**DATA BLOCK:**

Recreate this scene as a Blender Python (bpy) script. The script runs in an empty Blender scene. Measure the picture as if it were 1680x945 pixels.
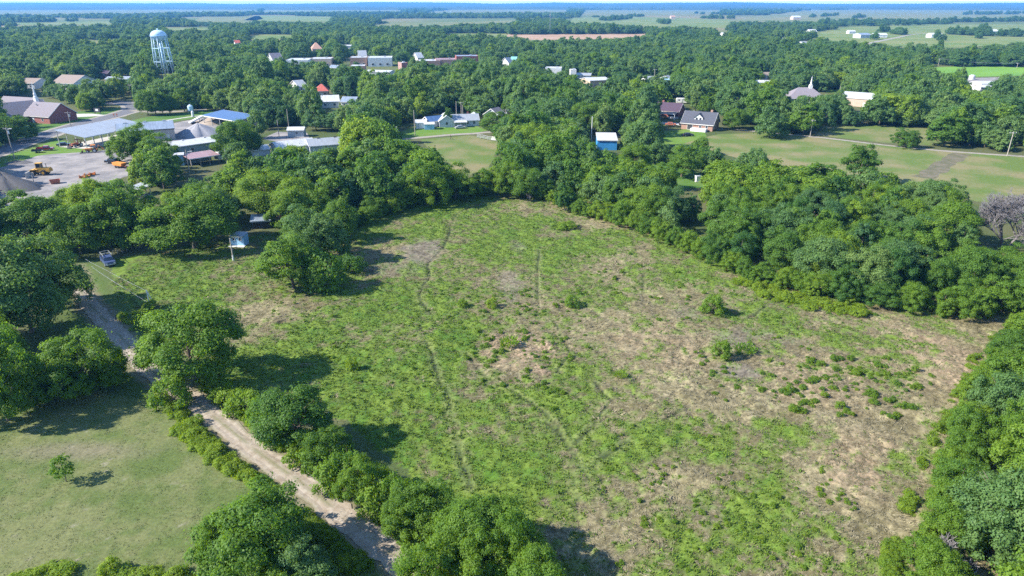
import bpy, math, random
import numpy as np
from mathutils import Vector, Matrix

R = math.radians
random.seed(7)
scene = bpy.context.scene
COL = scene.collection

# ------------------------------------------------------------------ camera, sky, sun, exposure
CAM_H = 50.0
FPX = 1120.0                       # focal length in photo pixels (24 mm on a 36 mm frame, 1680 px wide)
PITCH = math.atan((472.5 - 7.0) / FPX)
SP, CP = math.sin(PITCH), math.cos(PITCH)
cam_d = bpy.data.cameras.new('camera')
cam = bpy.data.objects.new('camera', cam_d)
COL.objects.link(cam)
cam.location = (0, 0, CAM_H)
cam.rotation_euler = (math.pi / 2 - PITCH, 0, 0)
cam_d.sensor_width = 36.0
cam_d.lens = 24.0
cam_d.clip_start = 0.5
cam_d.clip_end = 60000.0
scene.camera = cam

SUN_EL, SUN_AZ = R(36.0), R(259.0)     # azimuth clockwise from +Y
world = bpy.data.worlds.new('World')
scene.world = world
world.use_nodes = True
wn = world.node_tree
bg = wn.nodes['Background']
sky = wn.nodes.new('ShaderNodeTexSky')
sky.sky_type = 'NISHITA'
sky.sun_disc = False
sky.sun_elevation = SUN_EL
sky.sun_rotation = SUN_AZ
sky.air_density = 0.8
sky.dust_density = 0.0
sky.ozone_density = 4.0
wn.links.new(sky.outputs['Color'], bg.inputs['Color'])
bg.inputs['Strength'].default_value = 0.15

sun_d = bpy.data.lights.new('sun', 'SUN')
sun = bpy.data.objects.new('sun', sun_d)
COL.objects.link(sun)
sun_d.energy = 5.0
sun_d.angle = R(0.53)
sun_d.color = (1.0, 0.93, 0.82)
to_sun = Vector((math.sin(SUN_AZ) * math.cos(SUN_EL), math.cos(SUN_AZ) * math.cos(SUN_EL), math.sin(SUN_EL)))
sun.rotation_euler = (-to_sun).to_track_quat('-Z', 'Y').to_euler()
sun.location = (-200, -50, 300)

scene.view_settings.view_transform = 'Standard'
scene.view_settings.look = 'None'
scene.view_settings.exposure = 1.27
scene.view_settings.gamma = 1.0
scene.view_settings.use_curve_mapping = False
scene.render.engine = 'CYCLES'
cy = scene.cycles
cy.max_bounces = 4
cy.diffuse_bounces = 2
cy.glossy_bounces = 1
cy.transmission_bounces = 2
cy.transparent_max_bounces = 2
cy.volume_bounces = 0
cy.use_denoising = False
cy.use_adaptive_sampling = True
cy.adaptive_threshold = 0.02
cy.caustics_reflective = False
cy.caustics_refractive = False

# ------------------------------------------------------------------ picture <-> place
def at(px, py, h=0.0):
    """the point of the place seen at photo pixel (px, py) that is h metres above the ground"""
    u, v = (px - 840.0) / FPX, (py - 472.5) / FPX
    den = SP + v * CP
    z = (CAM_H - h) / max(den, 1e-5)
    return Vector((u * z, z * (CP - v * SP), h))

def pix(x, y, h=0.0):
    d = CAM_H - h
    z = y * CP + d * SP
    return 840.0 + FPX * x / z, 472.5 + FPX * (d * CP - y * SP) / z

def height_to(p, py):
    """height above p that reaches photo row py"""
    v = (py - 472.5) / FPX
    return CAM_H - p.y * (SP + v * CP) / (CP - v * SP)

def depth(p):
    return p.y * CP + (CAM_H - p.z) * SP

# ------------------------------------------------------------------ noise in numpy
def _hash(ix, iy, s):
    h = (ix.astype(np.int64) * 374761393 + iy.astype(np.int64) * 668265263 + s * 974634721) & 0xffffffff
    h = ((h ^ (h >> 13)) * 1274126177) & 0xffffffff
    h = h ^ (h >> 16)
    return (h & 0xffffff) / float(0xffffff)

def vnoise(x, y, s=0):
    ix, iy = np.floor(x), np.floor(y)
    fx, fy = x - ix, y - iy
    fx = fx * fx * (3 - 2 * fx); fy = fy * fy * (3 - 2 * fy)
    a, b = _hash(ix, iy, s), _hash(ix + 1, iy, s)
    c, d = _hash(ix, iy + 1, s), _hash(ix + 1, iy + 1, s)
    return (a + (b - a) * fx) * (1 - fy) + (c + (d - c) * fx) * fy

def fbm(x, y, s=0, o=4, g=0.5):
    t, a, n = 0.0, 1.0, 0.0
    for k in range(o):
        t = t + a * vnoise(x * 2 ** k + 17.3 * k, y * 2 ** k - 9.1 * k, s + k)
        n += a; a *= g
    return t / n

def sstep(a, b, x):
    t = np.clip((x - a) / (b - a), 0, 1)
    return t * t * (3 - 2 * t)

def in_poly(px, py, poly):
    px, py = np.asarray(px, float), np.asarray(py, float)
    ins = np.zeros(px.shape, bool)
    n = len(poly)
    for i in range(n):
        x0, y0 = poly[i]; x1, y1 = poly[(i + 1) % n]
        c = (y0 > py) != (y1 > py)
        ins ^= c & (px < (x1 - x0) * (py - y0) / ((y1 - y0) if y1 != y0 else 1e-9) + x0)
    return ins

def dist_line(px, py, pts):
    d = np.full(np.shape(px), 1e9)
    for (x0, y0), (x1, y1) in zip(pts[:-1], pts[1:]):
        dx, dy = x1 - x0, y1 - y0
        t = np.clip(((px - x0) * dx + (py - y0) * dy) / (dx * dx + dy * dy + 1e-9), 0, 1)
        d = np.minimum(d, np.hypot(px - x0 - t * dx, py - y0 - t * dy))
    return d

# ------------------------------------------------------------------ materials
MATS = {}
def new_mat(name):
    m = bpy.data.materials.new(name); m.use_nodes = True
    nt = m.node_tree
    return m, nt, nt.nodes['Principled BSDF']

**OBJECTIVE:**
Extract, word for word, each line from the top of the data down to and including the line with "COL = scene.collection"; skip the pictures.

**FULL ANSWER:**
Recreate this scene as a Blender Python (bpy) script. The script runs in an empty Blender scene. Measure the picture as if it were 1680x945 pixels.
import bpy, math, random
import numpy as np
from mathutils import Vector, Matrix

R = math.radians
random.seed(7)
scene = bpy.context.scene
COL = scene.collection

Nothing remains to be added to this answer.